9. Be sorely tempted at Stroud Farmers’ Market

Widely considered one of the best in the country, Stroud farmers' market has an array of tempting produce on offer.
Photo credit: Jongleur100 / Public domain

If you’re a foodie, or just want a novel shopping experience, one of the best things to do in the Cotswolds is visit the Stroud Farmers’ Market.

This is one of the biggest and best farmers’ markets in the country, and is well worth a visit if you’re in the area. Held every Saturday from 9am-2pm, its hub is the Cornhill Marketplace but it has spilled over into the surrounding streets. It’s big, bustling and filled with locally grown produce, tempting cakes, artisan cheese, craft beer, local wine and much more.

You’ll find something for all the family here as you browse and sample your way around the stalls. Introduce your kids to the delights of Single and Double Gloucester cheeses, and stop for a hot cuppa and a freshly sizzling sausage in a bap along the way!

10. Explore a mediaeval castle

Mediaeval Berkeley Castle offers a great day out for the whole family.
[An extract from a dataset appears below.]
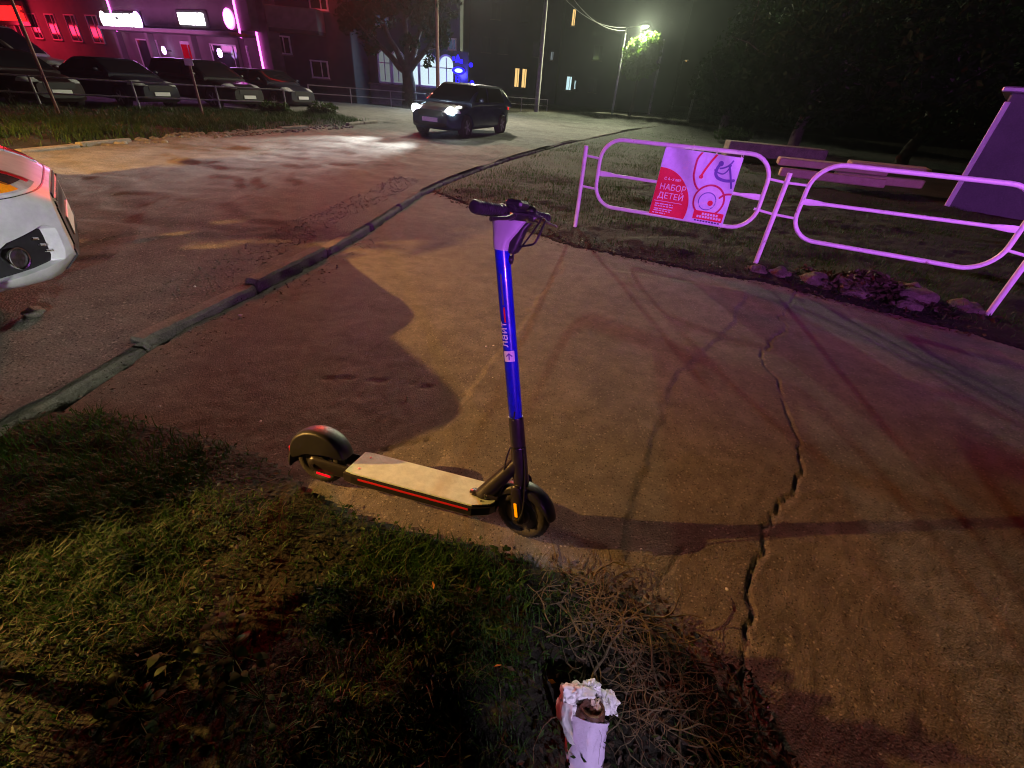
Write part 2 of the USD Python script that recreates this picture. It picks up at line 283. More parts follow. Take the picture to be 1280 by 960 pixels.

Mediaeval Berkeley Castle is reputed to be the site of a grisly murder – of a king, no less! – and is also unusual in having been in the same family for about 900 years. Make sure you tag onto a guided tour – the guides are very knowledgeable and informative. Children will be interested to try on the chain mail tunic – very heavy – and events and activities are run throughout the year, so check the website for dates. The gardens are very pleasant to walk in and the butterfly house is an added bonus. Check out the cafe in a yurt! Open Sunday to Wednesday, from Easter to the end of October (butterfly house open from May).